> **SET PROBLEM**: Read the material below and count the lines holding the string "from". Give that count with nothing added.

Scene modeling code data
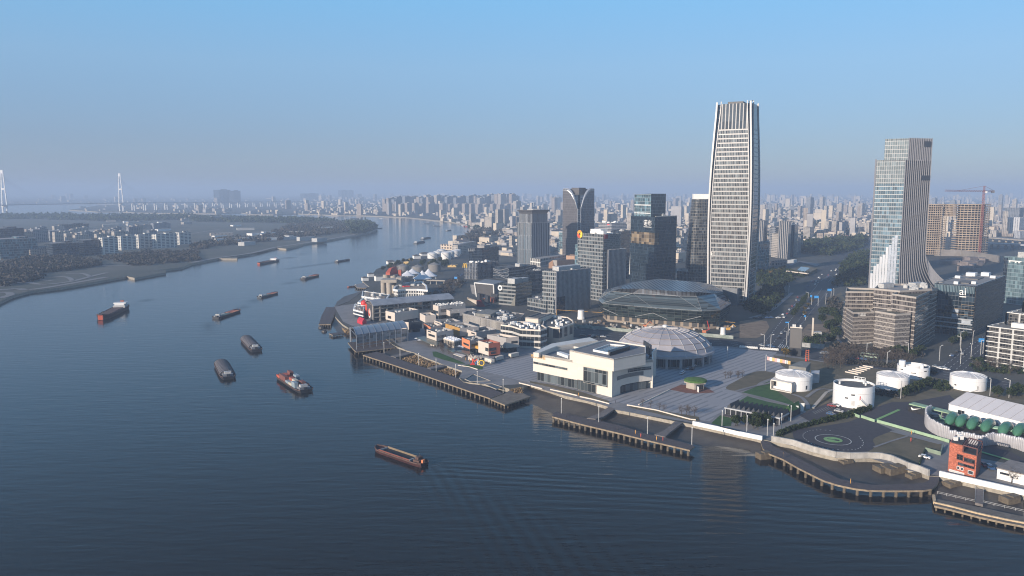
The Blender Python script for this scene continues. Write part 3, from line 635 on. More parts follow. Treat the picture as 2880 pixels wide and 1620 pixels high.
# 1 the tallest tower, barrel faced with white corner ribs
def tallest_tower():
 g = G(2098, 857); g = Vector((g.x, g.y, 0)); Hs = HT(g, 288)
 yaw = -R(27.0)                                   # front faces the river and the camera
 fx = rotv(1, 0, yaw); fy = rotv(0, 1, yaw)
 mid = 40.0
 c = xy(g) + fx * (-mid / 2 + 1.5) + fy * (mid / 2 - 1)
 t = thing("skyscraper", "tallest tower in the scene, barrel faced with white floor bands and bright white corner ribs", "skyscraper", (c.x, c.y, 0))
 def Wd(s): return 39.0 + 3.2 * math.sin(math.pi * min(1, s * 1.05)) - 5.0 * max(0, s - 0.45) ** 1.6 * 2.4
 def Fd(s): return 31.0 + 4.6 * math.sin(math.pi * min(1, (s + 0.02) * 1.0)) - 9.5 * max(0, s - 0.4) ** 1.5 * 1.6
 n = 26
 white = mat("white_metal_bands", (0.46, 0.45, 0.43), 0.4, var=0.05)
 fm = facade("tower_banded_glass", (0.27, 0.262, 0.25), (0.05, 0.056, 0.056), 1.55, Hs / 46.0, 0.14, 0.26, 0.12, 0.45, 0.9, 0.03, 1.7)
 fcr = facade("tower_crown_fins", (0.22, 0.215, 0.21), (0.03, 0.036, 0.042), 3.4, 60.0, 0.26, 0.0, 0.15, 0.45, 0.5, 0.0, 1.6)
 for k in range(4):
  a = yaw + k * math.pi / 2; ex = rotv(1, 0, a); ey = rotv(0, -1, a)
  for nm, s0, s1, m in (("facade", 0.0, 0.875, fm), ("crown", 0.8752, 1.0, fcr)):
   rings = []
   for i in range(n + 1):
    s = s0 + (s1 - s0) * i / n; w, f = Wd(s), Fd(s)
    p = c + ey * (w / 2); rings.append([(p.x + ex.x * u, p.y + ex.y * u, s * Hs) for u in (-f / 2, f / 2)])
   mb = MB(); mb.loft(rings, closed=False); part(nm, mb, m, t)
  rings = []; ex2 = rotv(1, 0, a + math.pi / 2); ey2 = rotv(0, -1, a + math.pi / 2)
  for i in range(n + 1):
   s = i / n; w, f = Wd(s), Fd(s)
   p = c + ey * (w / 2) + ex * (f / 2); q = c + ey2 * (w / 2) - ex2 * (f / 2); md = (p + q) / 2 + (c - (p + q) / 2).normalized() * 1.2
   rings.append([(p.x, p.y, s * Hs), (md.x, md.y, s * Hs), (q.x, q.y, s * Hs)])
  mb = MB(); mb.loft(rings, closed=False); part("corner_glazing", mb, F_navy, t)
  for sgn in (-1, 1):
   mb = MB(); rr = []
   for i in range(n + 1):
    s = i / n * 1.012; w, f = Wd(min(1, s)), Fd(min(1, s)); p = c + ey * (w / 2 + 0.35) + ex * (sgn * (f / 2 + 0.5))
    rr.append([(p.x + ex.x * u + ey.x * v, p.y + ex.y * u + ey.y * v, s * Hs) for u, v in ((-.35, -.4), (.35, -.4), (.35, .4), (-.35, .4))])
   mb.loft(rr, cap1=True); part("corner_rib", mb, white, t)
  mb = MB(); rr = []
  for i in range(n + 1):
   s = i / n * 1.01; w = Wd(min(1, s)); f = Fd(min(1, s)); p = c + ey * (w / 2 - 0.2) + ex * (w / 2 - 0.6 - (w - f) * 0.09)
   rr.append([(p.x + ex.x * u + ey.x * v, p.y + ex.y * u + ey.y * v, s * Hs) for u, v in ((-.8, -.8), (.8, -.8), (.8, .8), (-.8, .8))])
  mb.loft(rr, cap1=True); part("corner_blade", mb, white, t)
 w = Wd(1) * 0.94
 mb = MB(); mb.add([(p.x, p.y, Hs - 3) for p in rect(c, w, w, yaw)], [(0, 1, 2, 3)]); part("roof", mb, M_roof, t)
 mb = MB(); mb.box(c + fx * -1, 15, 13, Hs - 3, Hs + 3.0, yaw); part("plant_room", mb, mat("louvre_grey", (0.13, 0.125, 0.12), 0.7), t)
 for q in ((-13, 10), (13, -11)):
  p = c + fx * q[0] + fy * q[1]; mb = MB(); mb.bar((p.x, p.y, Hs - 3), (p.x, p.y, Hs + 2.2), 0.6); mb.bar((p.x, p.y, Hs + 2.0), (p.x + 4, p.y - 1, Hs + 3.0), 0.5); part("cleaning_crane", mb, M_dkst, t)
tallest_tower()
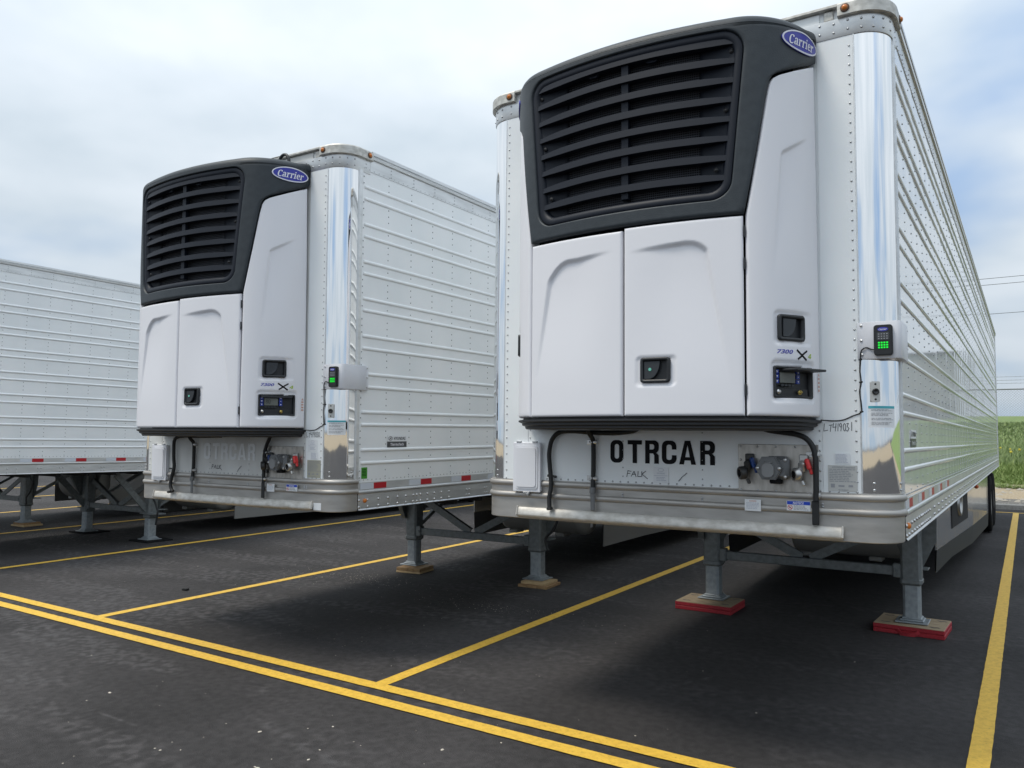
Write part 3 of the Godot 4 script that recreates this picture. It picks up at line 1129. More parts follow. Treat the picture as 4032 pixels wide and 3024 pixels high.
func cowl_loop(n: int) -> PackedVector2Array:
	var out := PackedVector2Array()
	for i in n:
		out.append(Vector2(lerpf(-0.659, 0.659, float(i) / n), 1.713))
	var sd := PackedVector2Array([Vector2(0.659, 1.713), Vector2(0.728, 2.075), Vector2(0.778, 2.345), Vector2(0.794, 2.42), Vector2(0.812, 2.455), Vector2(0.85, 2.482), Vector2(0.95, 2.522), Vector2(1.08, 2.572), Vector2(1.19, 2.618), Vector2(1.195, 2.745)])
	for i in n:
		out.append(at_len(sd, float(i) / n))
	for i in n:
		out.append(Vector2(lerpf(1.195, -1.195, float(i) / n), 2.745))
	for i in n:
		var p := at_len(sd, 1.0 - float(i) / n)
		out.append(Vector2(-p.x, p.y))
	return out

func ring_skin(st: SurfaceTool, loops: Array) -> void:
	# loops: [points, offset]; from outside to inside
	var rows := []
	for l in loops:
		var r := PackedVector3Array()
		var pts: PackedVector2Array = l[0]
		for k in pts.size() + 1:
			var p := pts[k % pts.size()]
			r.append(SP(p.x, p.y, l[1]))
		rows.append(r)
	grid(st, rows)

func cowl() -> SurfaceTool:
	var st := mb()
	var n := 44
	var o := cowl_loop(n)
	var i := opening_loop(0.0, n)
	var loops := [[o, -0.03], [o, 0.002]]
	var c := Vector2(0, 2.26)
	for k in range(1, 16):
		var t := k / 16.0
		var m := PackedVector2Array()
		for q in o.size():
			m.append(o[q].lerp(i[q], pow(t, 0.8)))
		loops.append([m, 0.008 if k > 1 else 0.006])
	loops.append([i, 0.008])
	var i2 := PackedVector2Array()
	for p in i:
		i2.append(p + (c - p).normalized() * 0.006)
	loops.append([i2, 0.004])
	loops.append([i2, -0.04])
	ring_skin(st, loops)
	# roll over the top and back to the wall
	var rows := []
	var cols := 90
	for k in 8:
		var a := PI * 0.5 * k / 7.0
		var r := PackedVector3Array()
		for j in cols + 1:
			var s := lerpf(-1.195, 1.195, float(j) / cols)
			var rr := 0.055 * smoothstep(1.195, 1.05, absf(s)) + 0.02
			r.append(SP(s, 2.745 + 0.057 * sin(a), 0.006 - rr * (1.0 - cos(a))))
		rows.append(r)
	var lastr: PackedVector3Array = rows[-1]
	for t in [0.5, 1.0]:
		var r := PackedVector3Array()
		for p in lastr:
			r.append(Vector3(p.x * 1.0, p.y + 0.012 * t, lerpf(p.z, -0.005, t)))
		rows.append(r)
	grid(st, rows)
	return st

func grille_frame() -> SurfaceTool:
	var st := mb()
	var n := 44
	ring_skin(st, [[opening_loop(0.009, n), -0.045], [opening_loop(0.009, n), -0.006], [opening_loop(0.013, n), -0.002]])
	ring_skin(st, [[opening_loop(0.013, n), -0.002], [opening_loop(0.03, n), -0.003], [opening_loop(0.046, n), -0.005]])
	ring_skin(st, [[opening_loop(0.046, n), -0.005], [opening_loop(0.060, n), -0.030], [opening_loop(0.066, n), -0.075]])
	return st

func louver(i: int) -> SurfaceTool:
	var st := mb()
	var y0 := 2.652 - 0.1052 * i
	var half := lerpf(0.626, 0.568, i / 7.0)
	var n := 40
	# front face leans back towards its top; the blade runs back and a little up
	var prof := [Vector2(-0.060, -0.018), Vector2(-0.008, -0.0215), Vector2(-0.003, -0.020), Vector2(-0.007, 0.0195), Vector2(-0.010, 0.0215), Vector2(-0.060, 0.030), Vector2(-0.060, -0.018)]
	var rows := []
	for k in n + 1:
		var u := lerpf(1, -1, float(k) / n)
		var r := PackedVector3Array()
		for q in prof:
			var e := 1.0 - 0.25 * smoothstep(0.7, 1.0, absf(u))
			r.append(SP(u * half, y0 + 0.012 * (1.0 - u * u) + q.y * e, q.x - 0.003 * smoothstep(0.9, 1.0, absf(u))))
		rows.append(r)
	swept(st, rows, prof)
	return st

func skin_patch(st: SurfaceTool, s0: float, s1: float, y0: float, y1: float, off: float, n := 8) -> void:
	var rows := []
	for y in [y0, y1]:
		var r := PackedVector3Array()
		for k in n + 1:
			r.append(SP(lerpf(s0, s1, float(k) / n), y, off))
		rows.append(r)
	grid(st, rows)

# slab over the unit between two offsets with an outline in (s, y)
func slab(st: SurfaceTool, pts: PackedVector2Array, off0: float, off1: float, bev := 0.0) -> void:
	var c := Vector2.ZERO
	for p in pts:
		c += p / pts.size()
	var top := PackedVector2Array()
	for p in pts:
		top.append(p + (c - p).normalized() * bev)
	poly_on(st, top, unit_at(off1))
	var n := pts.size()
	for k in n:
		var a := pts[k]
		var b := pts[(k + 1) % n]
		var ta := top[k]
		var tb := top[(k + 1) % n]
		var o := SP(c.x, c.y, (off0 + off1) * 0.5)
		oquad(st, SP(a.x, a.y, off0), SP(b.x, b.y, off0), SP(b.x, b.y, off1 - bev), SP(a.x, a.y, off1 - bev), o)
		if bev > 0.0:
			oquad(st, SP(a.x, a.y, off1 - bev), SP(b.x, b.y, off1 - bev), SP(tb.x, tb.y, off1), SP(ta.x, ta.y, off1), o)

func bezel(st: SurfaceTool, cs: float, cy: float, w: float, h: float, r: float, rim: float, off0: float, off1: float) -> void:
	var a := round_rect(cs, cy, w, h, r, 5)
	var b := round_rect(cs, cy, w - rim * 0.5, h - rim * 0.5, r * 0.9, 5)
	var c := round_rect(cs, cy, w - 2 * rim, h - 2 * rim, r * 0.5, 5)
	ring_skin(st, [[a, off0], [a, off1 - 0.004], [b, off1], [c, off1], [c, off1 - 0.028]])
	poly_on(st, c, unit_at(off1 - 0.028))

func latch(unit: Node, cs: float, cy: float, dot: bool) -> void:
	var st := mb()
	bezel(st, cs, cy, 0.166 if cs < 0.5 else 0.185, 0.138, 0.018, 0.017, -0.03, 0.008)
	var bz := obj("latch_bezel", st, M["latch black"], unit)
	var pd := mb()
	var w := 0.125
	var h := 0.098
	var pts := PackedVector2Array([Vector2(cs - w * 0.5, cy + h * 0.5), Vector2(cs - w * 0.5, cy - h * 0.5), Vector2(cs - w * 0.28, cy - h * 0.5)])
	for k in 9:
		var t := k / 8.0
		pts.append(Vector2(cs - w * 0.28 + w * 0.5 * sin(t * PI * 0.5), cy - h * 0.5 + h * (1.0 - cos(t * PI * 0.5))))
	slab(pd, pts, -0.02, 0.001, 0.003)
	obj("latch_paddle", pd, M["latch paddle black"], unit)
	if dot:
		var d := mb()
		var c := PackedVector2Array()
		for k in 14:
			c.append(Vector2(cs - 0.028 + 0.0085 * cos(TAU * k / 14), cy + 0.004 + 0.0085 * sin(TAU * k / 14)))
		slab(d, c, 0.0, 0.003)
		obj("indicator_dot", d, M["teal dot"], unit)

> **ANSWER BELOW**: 2